**Dataset extract**

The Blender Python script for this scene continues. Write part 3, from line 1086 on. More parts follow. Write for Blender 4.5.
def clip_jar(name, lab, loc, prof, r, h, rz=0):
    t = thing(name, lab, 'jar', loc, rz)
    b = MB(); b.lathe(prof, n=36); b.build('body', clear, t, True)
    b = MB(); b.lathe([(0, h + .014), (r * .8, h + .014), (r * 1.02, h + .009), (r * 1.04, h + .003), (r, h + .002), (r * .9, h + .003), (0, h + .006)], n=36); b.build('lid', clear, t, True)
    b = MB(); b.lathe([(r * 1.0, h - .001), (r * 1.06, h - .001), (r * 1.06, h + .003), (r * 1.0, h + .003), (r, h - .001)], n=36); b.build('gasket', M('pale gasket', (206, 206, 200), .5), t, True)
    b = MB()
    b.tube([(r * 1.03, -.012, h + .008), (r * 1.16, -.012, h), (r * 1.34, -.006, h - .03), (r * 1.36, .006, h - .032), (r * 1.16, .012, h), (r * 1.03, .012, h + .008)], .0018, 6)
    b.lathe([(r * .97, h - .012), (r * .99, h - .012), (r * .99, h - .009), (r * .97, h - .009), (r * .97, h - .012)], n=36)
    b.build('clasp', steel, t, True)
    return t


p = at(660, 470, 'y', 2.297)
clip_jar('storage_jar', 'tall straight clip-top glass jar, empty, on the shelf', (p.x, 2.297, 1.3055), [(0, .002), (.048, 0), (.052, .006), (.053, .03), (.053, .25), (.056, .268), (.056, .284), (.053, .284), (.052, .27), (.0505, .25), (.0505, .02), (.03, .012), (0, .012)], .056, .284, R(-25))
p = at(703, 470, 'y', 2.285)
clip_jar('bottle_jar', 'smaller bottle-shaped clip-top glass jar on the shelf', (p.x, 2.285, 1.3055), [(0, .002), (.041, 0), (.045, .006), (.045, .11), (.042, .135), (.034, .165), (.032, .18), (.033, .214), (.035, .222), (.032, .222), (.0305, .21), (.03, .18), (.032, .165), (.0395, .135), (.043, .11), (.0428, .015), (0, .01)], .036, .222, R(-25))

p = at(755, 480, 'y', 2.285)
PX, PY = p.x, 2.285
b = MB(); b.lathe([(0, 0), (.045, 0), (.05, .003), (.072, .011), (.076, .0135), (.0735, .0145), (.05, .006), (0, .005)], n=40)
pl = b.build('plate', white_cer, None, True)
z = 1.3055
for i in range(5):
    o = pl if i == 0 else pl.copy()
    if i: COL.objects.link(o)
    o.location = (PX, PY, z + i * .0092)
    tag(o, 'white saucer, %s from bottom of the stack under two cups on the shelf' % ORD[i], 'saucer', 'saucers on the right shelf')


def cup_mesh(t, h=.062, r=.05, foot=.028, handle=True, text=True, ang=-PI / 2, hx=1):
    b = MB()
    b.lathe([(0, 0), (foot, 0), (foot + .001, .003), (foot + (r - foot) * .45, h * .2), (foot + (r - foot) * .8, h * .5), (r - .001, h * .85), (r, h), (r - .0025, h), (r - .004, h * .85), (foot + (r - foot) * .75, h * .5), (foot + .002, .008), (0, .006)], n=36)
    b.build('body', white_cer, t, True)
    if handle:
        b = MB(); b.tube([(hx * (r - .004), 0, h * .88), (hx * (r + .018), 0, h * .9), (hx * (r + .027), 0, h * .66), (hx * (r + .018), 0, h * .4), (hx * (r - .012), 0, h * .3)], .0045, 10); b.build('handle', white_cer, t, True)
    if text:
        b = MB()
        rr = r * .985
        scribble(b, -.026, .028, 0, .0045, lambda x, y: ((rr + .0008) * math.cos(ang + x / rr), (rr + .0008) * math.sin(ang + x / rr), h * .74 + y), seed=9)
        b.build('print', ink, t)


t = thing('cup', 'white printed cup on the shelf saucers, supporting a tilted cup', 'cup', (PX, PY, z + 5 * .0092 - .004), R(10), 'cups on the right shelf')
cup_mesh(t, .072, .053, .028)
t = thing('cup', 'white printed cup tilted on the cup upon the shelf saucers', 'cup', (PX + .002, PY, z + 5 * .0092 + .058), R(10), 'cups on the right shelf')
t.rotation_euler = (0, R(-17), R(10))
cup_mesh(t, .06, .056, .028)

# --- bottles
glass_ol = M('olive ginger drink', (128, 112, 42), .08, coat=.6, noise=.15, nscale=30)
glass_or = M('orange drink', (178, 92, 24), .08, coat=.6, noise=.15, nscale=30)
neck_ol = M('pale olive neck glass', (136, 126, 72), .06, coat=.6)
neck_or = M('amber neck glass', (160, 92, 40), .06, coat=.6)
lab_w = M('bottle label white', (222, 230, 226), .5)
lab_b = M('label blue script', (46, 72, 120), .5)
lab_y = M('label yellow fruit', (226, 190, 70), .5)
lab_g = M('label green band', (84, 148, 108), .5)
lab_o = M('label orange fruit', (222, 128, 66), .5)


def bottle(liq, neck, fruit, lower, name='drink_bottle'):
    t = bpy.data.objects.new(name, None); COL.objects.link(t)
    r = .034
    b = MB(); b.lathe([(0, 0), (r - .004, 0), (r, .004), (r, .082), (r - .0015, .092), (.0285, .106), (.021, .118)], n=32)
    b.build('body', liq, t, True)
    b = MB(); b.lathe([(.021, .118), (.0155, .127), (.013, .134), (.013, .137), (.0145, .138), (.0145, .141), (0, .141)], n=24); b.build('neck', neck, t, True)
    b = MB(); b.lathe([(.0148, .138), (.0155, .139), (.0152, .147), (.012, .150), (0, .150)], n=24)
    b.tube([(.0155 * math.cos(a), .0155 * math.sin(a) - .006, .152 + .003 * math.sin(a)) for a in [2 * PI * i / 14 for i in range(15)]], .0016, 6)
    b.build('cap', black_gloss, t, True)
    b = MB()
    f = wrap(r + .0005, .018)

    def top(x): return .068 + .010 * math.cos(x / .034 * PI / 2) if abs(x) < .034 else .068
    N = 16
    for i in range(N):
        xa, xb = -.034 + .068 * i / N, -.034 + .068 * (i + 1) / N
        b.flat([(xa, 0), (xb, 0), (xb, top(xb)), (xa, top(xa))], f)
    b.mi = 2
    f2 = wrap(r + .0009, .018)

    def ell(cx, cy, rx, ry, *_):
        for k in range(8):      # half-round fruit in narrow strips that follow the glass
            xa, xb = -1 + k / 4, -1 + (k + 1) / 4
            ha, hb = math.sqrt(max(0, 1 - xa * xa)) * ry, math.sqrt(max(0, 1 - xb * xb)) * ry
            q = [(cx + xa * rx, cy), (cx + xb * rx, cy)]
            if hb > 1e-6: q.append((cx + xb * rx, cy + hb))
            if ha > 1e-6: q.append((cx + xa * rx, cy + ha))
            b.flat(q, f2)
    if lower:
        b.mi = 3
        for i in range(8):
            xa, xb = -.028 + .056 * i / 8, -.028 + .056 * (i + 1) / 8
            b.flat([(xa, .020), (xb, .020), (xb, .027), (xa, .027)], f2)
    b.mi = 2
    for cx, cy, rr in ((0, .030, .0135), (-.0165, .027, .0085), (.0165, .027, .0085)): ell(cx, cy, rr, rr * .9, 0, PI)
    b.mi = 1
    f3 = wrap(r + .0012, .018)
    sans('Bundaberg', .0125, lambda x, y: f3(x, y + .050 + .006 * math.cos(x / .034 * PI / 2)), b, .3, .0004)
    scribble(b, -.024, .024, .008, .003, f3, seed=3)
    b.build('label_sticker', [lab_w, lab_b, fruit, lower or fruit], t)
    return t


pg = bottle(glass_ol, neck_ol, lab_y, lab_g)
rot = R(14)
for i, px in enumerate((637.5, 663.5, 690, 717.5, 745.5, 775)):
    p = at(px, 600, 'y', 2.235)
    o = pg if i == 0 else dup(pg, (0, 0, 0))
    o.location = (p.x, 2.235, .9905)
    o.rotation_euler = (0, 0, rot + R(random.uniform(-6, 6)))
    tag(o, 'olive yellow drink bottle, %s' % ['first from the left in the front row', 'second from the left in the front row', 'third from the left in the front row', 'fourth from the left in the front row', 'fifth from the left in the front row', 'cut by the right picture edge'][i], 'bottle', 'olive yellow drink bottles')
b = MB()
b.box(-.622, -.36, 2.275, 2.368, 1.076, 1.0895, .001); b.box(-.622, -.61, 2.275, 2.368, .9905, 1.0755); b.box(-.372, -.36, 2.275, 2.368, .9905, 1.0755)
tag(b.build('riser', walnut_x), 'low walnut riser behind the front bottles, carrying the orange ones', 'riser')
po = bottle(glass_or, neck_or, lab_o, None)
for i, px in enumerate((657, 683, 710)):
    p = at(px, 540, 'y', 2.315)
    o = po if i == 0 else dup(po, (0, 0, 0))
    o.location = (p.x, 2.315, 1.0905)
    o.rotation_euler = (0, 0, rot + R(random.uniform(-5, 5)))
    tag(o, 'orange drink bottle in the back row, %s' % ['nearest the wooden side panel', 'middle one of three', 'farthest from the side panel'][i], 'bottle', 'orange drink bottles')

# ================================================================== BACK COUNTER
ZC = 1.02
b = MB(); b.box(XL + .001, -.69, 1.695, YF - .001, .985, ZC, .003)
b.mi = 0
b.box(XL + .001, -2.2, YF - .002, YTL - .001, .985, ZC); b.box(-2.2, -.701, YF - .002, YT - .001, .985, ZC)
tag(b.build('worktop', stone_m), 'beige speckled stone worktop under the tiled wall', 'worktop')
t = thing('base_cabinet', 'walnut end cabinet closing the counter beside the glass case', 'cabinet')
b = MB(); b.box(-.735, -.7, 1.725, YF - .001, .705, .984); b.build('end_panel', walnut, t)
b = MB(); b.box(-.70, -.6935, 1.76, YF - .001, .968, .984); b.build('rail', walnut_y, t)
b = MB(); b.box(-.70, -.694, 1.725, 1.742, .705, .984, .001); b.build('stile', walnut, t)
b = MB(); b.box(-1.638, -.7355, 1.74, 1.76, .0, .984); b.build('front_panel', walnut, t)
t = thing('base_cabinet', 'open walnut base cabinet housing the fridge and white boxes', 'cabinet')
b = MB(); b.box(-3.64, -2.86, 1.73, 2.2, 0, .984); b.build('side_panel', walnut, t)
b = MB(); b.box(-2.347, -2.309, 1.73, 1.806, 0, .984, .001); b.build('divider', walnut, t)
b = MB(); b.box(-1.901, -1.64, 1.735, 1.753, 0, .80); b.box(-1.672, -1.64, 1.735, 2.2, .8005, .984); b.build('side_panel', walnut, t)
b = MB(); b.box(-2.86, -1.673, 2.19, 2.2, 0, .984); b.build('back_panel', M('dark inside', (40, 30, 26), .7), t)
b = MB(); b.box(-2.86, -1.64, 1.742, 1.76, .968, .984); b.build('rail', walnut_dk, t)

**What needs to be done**
Where a line of the material above holds the string "follow", copy that line.

**Response to the task**
The Blender Python script for this scene continues. Write part 3, from line 1086 on. More parts follow. Write for Blender 4.5.
        for k in range(8):      # half-round fruit in narrow strips that follow the glass